Ash, a British scholar and journalist, does credit Ostpolitik for removing the German bogey. When Chancellor Willy Brandt dropped to his knees at the Warsaw ghetto monument in 1970, he did more for reconciliation than an army of diplomats. With its strategy of encouraging an ever-growing flow of visitors from the Soviet bloc, Ostpolitik was also successful in “weaving” closer human ties through an increasingly permeable iron Curtain. But Ash contends that the fundamental premise of Ostpolitik proved wrong. “West German policymakers had aimed at reform from above,” he writes. “Instead, the change came through rebellion from below.”
It was a premise with destructive consequences. Living through what Ash describes as “a 28-year-long hostage crisis” from the time the wall went up, West German politicians succumbed to escalating blackmail. They paid huge ransoms to Erich Honecker’s regime to “buy free” political prisoners and other East Germans. Along with a variety of other payments to the East German authorities, Bonn ended up subsidizing them to the tune of billions of dollars a year.
This allowed Honecker to ignore pressures for reform, making life for the remaining “hostages” all that more miserable. While convincing themselves they were encouraging more moderate policies from above, West German leaders competed with each other to embrace Honecker and other Eastern European Communist leaders, turning their back on grass-roots dissent from below. Chancellor Helmut Schmidt disdained Jimmy Carter’s humanrights crusade and cringed at Ronald Reagan’s ringing denunciations of the imposition of martial law in Poland. Brandt, who had endeared himself to the Poles in 1970, shocked them 15 years later by meeting with Gen. Wojciech Jaruzelski, who had launched the crackdown on Solidarity in Poland, while refusing to see Lech Walesa.

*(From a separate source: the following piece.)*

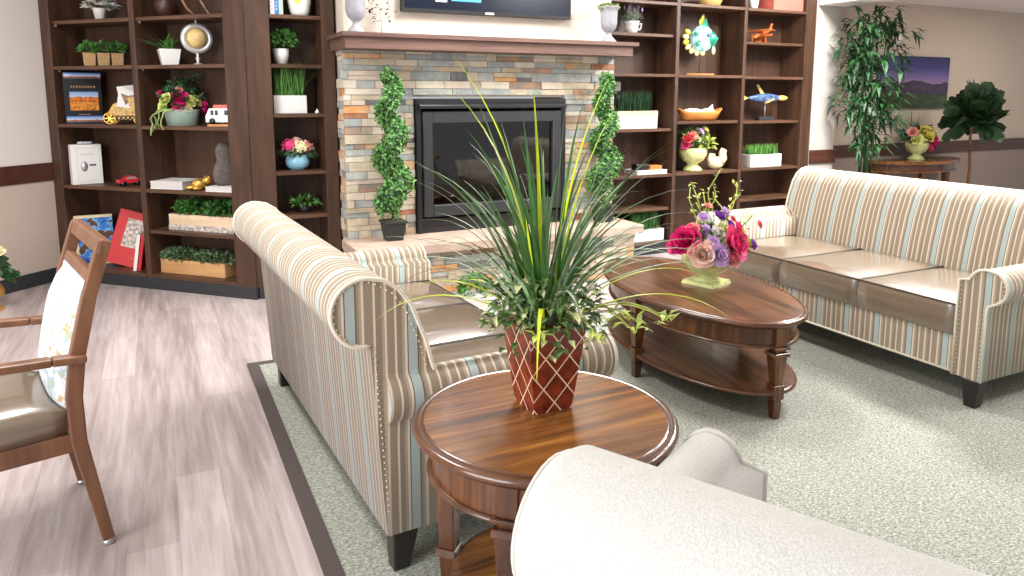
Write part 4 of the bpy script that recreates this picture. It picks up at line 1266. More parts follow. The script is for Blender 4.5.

Later, Chancellor Helmut Kohl, a Christian Democrat, offered more rhetorical support for opposition movements in Eastern Europe than his Social Democratic predecessors, but did not change the basic thrust of Ostpolitik. As Ash points out, the American approach of encouraging change from below, not German policy was vindicated by history.
Infused by his firsthand knowledge of Eastern Europe’s transformation, Ash is at his best when describing how West German leaders lost their way in the tricky years of the cold war, only to stumble upon a kind of victory that they had never imagined. At times, his chronicle sags under the weight of the nebulous official policy pronouncements he endlessly cites to make his case; and the latter sections on Germany after unification offer only a meandering introduction to the new era. But in systematically debunking the myths of Ostpolitik and exposing the more egregious behavior of its most fervent proponents, Ash has no equal.